▸ **Exercise details**: Output every line of the material exactly, omitting images.

▸ **Data section**:

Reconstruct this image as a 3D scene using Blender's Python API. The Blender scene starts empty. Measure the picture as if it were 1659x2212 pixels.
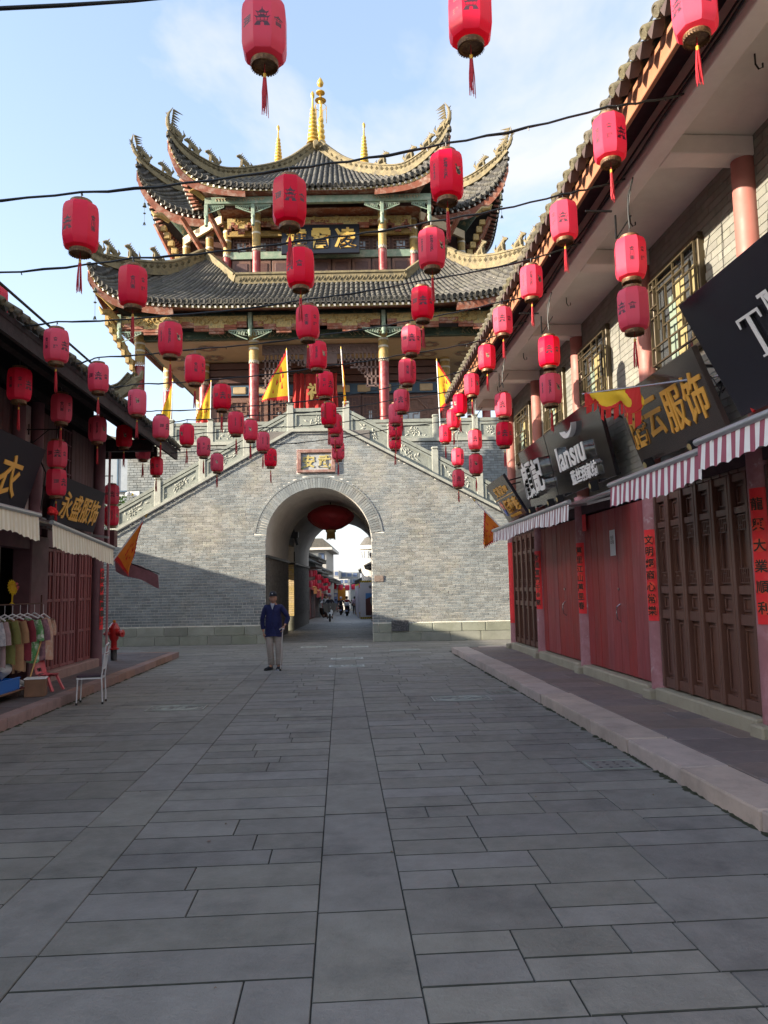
import bpy, math, random
from mathutils import Vector, Matrix, noise as mnoise
random.seed(11)
R = math.radians
sc = bpy.context.scene
C = sc.collection
# ------------------------------------------------------------------ camera
PITCH, ROLL, YAW, EYE = R(5.85), R(1.1), R(3.4), 1.75
cam = bpy.data.cameras.new('camera'); camo = bpy.data.objects.new('camera', cam); C.objects.link(camo)
cam.sensor_fit = 'VERTICAL'; cam.sensor_height = 24.0; cam.lens = 24.0*1600/2212
cam.clip_start = 0.05; cam.clip_end = 3000
_f = Vector((0, math.cos(PITCH), math.sin(PITCH))); _u0 = Vector((0, -math.sin(PITCH), math.cos(PITCH))); _r0 = Vector((1, 0, 0))
_r = _r0*math.cos(ROLL) - _u0*math.sin(ROLL); _u = _r0*math.sin(ROLL) + _u0*math.cos(ROLL)
camo.matrix_world = Matrix(((_r.x, _u.x, -_f.x, 0), (_r.y, _u.y, -_f.y, 0), (_r.z, _u.z, -_f.z, EYE), (0, 0, 0, 1)))
sc.camera = camo
# ------------------------------------------------------------------ light
SUN = Vector((0.95, 0.33, -0.262)).normalized()      # direction the light travels
SUN_EL = math.asin(-SUN.z)
sun = bpy.data.lights.new('sun', 'SUN'); suno = bpy.data.objects.new('sun', sun); C.objects.link(suno)
sun.energy = 2.9; sun.angle = R(0.55); sun.color = (1.0, 0.87, 0.70)
suno.rotation_euler = SUN.to_track_quat('-Z', 'Y').to_euler(); suno.location = (-40, -10, 30)
w = bpy.data.worlds.new('World'); sc.world = w; w.use_nodes = True
nt = w.node_tree; nt.nodes.clear()
def N(t, **k):
    n = nt.nodes.new(t)
    for a, b in k.items(): setattr(n, a, b)
    return n
sky = N('ShaderNodeTexSky', sky_type='NISHITA'); sky.sun_disc = False
sky.sun_elevation = SUN_EL + R(6); sky.sun_rotation = math.atan2(-SUN.x, -SUN.y)
sky.air_density = 1.0; sky.dust_density = 1.6; sky.ozone_density = 1.4
bg = N('ShaderNodeBackground'); bg.inputs['Strength'].default_value = 0.145
out = N('ShaderNodeOutputWorld')
tc = N('ShaderNodeTexCoord')
# clouds: noise on the sky direction, projected on a plane overhead
sep = N('ShaderNodeSeparateXYZ'); nt.links.new(tc.outputs['Generated'], sep.inputs[0])
def wm(op, a, b=None, clamp=False):
    n = N('ShaderNodeMath', operation=op); n.use_clamp = clamp
    for i, x in enumerate((a, b)):
        if x is None: continue
        if isinstance(x, (int, float)): n.inputs[i].default_value = x
        else: nt.links.new(x, n.inputs[i])
    return n.outputs[0]
zz = wm('ADD', wm('MAXIMUM', sep.outputs[2], 0.0), 0.16)
px = wm('DIVIDE', sep.outputs[0], zz); py = wm('DIVIDE', sep.outputs[1], zz)
cmb = N('ShaderNodeCombineXYZ'); nt.links.new(px, cmb.inputs[0]); nt.links.new(wm('MULTIPLY', py, 0.8), cmb.inputs[1]); cmb.inputs[2].default_value = 3.7
n1 = N('ShaderNodeTexNoise'); n1.inputs['Scale'].default_value = 1.5; n1.inputs['Detail'].default_value = 7; n1.inputs['Roughness'].default_value = 0.56; n1.inputs['Distortion'].default_value = 0.25
nt.links.new(cmb.outputs[0], n1.inputs['Vector'])
# more cloud towards the right (east) and the horizon, as the weather of the day
bias = wm('ADD', wm('MULTIPLY', sep.outputs[0], 0.34), wm('MULTIPLY', wm('SUBTRACT', 0.55, sep.outputs[2]), 0.16))
cl = wm('MULTIPLY', wm('SUBTRACT', wm('ADD', n1.outputs['Fac'], bias), 0.515), 8.0, True)
cl = wm('MULTIPLY', cl, 0.9)
mixc = N('ShaderNodeMix', data_type='RGBA'); nt.links.new(cl, mixc.inputs['Factor'])
hz0 = N('ShaderNodeMix', data_type='RGBA'); hz0.inputs['Factor'].default_value = 0.5
nt.links.new(sky.outputs[0], hz0.inputs[6]); hz0.inputs[7].default_value = (0.70, 0.86, 1.08, 1)
hz = N('ShaderNodeMix', data_type='RGBA')
hzf = wm('MULTIPLY', wm('POWER', wm('SUBTRACT', 1.0, wm('MAXIMUM', sep.outputs[2], 0.0)), 3.0), 0.8, True)
nt.links.new(hzf, hz.inputs['Factor']); nt.links.new(hz0.outputs[2], hz.inputs[6]); hz.inputs[7].default_value = (1.58, 1.58, 1.60, 1)
nt.links.new(hz.outputs[2], mixc.inputs[6]); mixc.inputs[7].default_value = (1.56, 1.58, 1.63, 1)
nt.links.new(mixc.outputs[2], bg.inputs[0]); nt.links.new(bg.outputs[0], out.inputs[0])
vs = sc.view_settings; vs.view_transform = 'Standard'; vs.look = 'None'; vs.gamma = 1; vs.use_curve_mapping = False
vs.exposure = 2.17
sc.cycles.max_bounces = 8; sc.cycles.diffuse_bounces = 5; sc.cycles.glossy_bounces = 2; sc.cycles.transparent_max_bounces = 8
sc.cycles.use_denoising = True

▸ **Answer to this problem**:
Reconstruct this image as a 3D scene using Blender's Python API. The Blender scene starts empty. Measure the picture as if it were 1659x2212 pixels.
import bpy, math, random
from mathutils import Vector, Matrix, noise as mnoise
random.seed(11)
R = math.radians
sc = bpy.context.scene
C = sc.collection
# ------------------------------------------------------------------ camera
PITCH, ROLL, YAW, EYE = R(5.85), R(1.1), R(3.4), 1.75
cam = bpy.data.cameras.new('camera'); camo = bpy.data.objects.new('camera', cam); C.objects.link(camo)
cam.sensor_fit = 'VERTICAL'; cam.sensor_height = 24.0; cam.lens = 24.0*1600/2212
cam.clip_start = 0.05; cam.clip_end = 3000
_f = Vector((0, math.cos(PITCH), math.sin(PITCH))); _u0 = Vector((0, -math.sin(PITCH), math.cos(PITCH))); _r0 = Vector((1, 0, 0))
_r = _r0*math.cos(ROLL) - _u0*math.sin(ROLL); _u = _r0*math.sin(ROLL) + _u0*math.cos(ROLL)
camo.matrix_world = Matrix(((_r.x, _u.x, -_f.x, 0), (_r.y, _u.y, -_f.y, 0), (_r.z, _u.z, -_f.z, EYE), (0, 0, 0, 1)))
sc.camera = camo
# ------------------------------------------------------------------ light
SUN = Vector((0.95, 0.33, -0.262)).normalized()      # direction the light travels
SUN_EL = math.asin(-SUN.z)
sun = bpy.data.lights.new('sun', 'SUN'); suno = bpy.data.objects.new('sun', sun); C.objects.link(suno)
sun.energy = 2.9; sun.angle = R(0.55); sun.color = (1.0, 0.87, 0.70)
suno.rotation_euler = SUN.to_track_quat('-Z', 'Y').to_euler(); suno.location = (-40, -10, 30)
w = bpy.data.worlds.new('World'); sc.world = w; w.use_nodes = True
nt = w.node_tree; nt.nodes.clear()
def N(t, **k):
    n = nt.nodes.new(t)
    for a, b in k.items(): setattr(n, a, b)
    return n
sky = N('ShaderNodeTexSky', sky_type='NISHITA'); sky.sun_disc = False
sky.sun_elevation = SUN_EL + R(6); sky.sun_rotation = math.atan2(-SUN.x, -SUN.y)
sky.air_density = 1.0; sky.dust_density = 1.6; sky.ozone_density = 1.4
bg = N('ShaderNodeBackground'); bg.inputs['Strength'].default_value = 0.145
out = N('ShaderNodeOutputWorld')
tc = N('ShaderNodeTexCoord')
# clouds: noise on the sky direction, projected on a plane overhead
sep = N('ShaderNodeSeparateXYZ'); nt.links.new(tc.outputs['Generated'], sep.inputs[0])
def wm(op, a, b=None, clamp=False):
    n = N('ShaderNodeMath', operation=op); n.use_clamp = clamp
    for i, x in enumerate((a, b)):
        if x is None: continue
        if isinstance(x, (int, float)): n.inputs[i].default_value = x
        else: nt.links.new(x, n.inputs[i])
    return n.outputs[0]
zz = wm('ADD', wm('MAXIMUM', sep.outputs[2], 0.0), 0.16)
px = wm('DIVIDE', sep.outputs[0], zz); py = wm('DIVIDE', sep.outputs[1], zz)
cmb = N('ShaderNodeCombineXYZ'); nt.links.new(px, cmb.inputs[0]); nt.links.new(wm('MULTIPLY', py, 0.8), cmb.inputs[1]); cmb.inputs[2].default_value = 3.7
n1 = N('ShaderNodeTexNoise'); n1.inputs['Scale'].default_value = 1.5; n1.inputs['Detail'].default_value = 7; n1.inputs['Roughness'].default_value = 0.56; n1.inputs['Distortion'].default_value = 0.25
nt.links.new(cmb.outputs[0], n1.inputs['Vector'])
# more cloud towards the right (east) and the horizon, as the weather of the day
bias = wm('ADD', wm('MULTIPLY', sep.outputs[0], 0.34), wm('MULTIPLY', wm('SUBTRACT', 0.55, sep.outputs[2]), 0.16))
cl = wm('MULTIPLY', wm('SUBTRACT', wm('ADD', n1.outputs['Fac'], bias), 0.515), 8.0, True)
cl = wm('MULTIPLY', cl, 0.9)
mixc = N('ShaderNodeMix', data_type='RGBA'); nt.links.new(cl, mixc.inputs['Factor'])
hz0 = N('ShaderNodeMix', data_type='RGBA'); hz0.inputs['Factor'].default_value = 0.5
nt.links.new(sky.outputs[0], hz0.inputs[6]); hz0.inputs[7].default_value = (0.70, 0.86, 1.08, 1)
hz = N('ShaderNodeMix', data_type='RGBA')
hzf = wm('MULTIPLY', wm('POWER', wm('SUBTRACT', 1.0, wm('MAXIMUM', sep.outputs[2], 0.0)), 3.0), 0.8, True)
nt.links.new(hzf, hz.inputs['Factor']); nt.links.new(hz0.outputs[2], hz.inputs[6]); hz.inputs[7].default_value = (1.58, 1.58, 1.60, 1)
nt.links.new(hz.outputs[2], mixc.inputs[6]); mixc.inputs[7].default_value = (1.56, 1.58, 1.63, 1)
nt.links.new(mixc.outputs[2], bg.inputs[0]); nt.links.new(bg.outputs[0], out.inputs[0])
vs = sc.view_settings; vs.view_transform = 'Standard'; vs.look = 'None'; vs.gamma = 1; vs.use_curve_mapping = False
vs.exposure = 2.17
sc.cycles.max_bounces = 8; sc.cycles.diffuse_bounces = 5; sc.cycles.glossy_bounces = 2; sc.cycles.transparent_max_bounces = 8
sc.cycles.use_denoising = True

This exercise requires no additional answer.